Modern Aircraft – The MV-22 Tilt Rotor

The newest United States Marine Corps aircraft to take flight is either airplane nor nor helicopter. It's a tilt-rotor and officially its known as a powered lift aircraft. Powered lift aircraft can takeoff and land vertically like a helicopter but they operate like an airplane while in cruise flight.

While the MV-22 may be the newest aircraft in the Marine Corps inventory it's first flight occurred almost 20 years ago in March 1989. The Osprey is a joint effort from a variety of leading aeronautical firms. Bell Helicopter makes the wing, nacelles, drive system, tail surfaces and aft loading ramp. Rolls Royce makes the engines. Boeing Helicopter makes the fuselage, cockpit, avionics and flight controls.

The MV-22 is the result of research undertaken by Bell Helicopter in conjunction with NASA and the US Army in the form of the XV-15. The XV-15 was a technology demonstrator built to explore the concept of tilt-rotor flight for both civil and military roles. Its first flight was in May 1977. A total of two aircraft were built. The XV-15 played a significant role in the development of the MV-22. Of the two XV-15's built, one crashed in 1992 and the remaining one was transferred to the Smithsonian in 2003 after being retired from test flight operations.

The MV-22 has seen its share of problems and setbacks. The program suffered two fatal crashes with the loss of all aboard as well as a number of minor incidents. The combination of a new hybrid aircraft that required new design, engineering, and operating methods put considering obstacles in the path of the design, engineering, and flight test teams. It seems that the problems that plagued the program have been remedied. The MV-22 passed its final assessment flights in June 2005. These flights are designed to simulate operations in real world conditions and include shipboard operations, combat insertions and extracts, long-range deployments, high altitude operations, desert operations and cold weather operations.

The MV-22 was approved for full-scale production in September 2005. It's the first tilt rotor aircraft to enter production. The first operational Marine Corps tilt rotor squadron, VMM-263, will deploy to Iraq sometime in the fall of 2007.
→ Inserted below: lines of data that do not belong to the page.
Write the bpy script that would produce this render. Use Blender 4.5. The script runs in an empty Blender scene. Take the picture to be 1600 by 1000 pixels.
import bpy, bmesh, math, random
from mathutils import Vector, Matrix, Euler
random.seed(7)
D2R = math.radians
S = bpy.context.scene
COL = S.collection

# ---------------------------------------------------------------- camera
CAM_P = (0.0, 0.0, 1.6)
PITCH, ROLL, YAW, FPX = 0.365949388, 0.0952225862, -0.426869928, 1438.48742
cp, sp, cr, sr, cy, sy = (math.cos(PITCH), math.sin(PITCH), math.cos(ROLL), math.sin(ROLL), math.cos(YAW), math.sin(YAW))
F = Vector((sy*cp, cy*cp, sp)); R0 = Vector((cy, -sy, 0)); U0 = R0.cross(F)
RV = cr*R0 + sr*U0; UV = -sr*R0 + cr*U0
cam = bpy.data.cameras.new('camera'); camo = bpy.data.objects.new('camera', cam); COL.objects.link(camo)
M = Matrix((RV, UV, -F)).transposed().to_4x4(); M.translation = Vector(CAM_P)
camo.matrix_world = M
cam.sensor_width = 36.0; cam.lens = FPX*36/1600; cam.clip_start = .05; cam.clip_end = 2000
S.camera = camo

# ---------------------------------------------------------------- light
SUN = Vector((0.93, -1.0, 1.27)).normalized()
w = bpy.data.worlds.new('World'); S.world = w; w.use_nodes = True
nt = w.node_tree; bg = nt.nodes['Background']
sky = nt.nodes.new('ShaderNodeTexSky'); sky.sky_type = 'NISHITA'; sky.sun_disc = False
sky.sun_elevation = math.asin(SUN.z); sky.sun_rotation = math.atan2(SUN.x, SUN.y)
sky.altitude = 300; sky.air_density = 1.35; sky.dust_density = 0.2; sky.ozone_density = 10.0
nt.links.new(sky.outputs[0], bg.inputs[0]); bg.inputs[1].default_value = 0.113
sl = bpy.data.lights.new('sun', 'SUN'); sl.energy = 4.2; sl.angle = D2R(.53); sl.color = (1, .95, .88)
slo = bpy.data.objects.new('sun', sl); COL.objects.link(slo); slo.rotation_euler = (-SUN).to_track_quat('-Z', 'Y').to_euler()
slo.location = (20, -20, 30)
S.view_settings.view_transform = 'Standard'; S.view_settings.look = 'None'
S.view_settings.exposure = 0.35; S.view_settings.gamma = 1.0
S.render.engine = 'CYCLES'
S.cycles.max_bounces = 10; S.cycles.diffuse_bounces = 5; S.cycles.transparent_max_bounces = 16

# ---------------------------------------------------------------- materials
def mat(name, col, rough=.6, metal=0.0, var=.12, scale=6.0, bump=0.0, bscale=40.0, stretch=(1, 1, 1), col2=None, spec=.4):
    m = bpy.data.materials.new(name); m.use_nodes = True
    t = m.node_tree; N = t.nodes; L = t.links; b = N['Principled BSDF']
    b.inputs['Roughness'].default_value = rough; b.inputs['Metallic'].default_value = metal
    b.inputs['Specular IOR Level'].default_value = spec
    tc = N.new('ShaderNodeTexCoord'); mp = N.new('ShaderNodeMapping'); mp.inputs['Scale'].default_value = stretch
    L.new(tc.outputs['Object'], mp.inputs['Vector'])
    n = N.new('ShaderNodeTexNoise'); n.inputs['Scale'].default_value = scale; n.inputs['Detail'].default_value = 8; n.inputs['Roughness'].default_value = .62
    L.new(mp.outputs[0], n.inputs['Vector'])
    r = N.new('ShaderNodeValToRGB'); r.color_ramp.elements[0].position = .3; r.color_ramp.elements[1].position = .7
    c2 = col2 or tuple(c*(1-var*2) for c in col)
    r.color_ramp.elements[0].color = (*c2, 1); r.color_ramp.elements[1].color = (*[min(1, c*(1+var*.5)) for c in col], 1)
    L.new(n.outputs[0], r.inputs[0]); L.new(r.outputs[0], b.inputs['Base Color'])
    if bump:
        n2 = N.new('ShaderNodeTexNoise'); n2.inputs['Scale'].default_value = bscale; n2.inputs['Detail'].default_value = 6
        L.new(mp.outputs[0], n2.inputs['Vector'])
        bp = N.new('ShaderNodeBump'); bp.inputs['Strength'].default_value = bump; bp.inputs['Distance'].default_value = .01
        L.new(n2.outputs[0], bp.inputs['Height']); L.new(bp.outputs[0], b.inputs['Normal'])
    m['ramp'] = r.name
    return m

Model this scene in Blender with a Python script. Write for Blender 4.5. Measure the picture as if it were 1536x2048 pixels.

The MV-22 features a glass cockpit that uses a total of five displays. Two Multi Function Displays (MFD) for each pilot and a shared Central Display. The system allows the pilots to display information relating to navigation, terrain, weather, engine and systems operation and status, forward looking infra-red (FLIR) imagery and moving maps in a variety of ways. The aircraft features an automated flight control system (autopilot) capable of relocating the aircraft from forward flight to a 50 ft. hover hands off.

The Osprey is also fly by wire, which means there is no mechanical link between the pilots' controls in the cockpit and the Osprey's flight control surfaces. Instead computers measure the force being applied to a particular control, interpret what the pilot wanted the aircraft to do and move the flight controls accordingly.

The VM-22 will revolutionize vertical envelope warfare, which the Marine Corps began developing in the late 1940's. The Air Force and Navy are also set to receive the Osprey.

In Air Force service it will operate with the Special Operations Command where it's speed and versatility are an ideal fit for the command's mission, deep insertion and extraction of special operations forces. The Navy version will be used for combat search and rescue, fleet logistics, and to insert and extract SEAL teams.

A civil version of the tilt rotor also exists. It's the Bell 609 and its expected to receive FAA certification by 2010.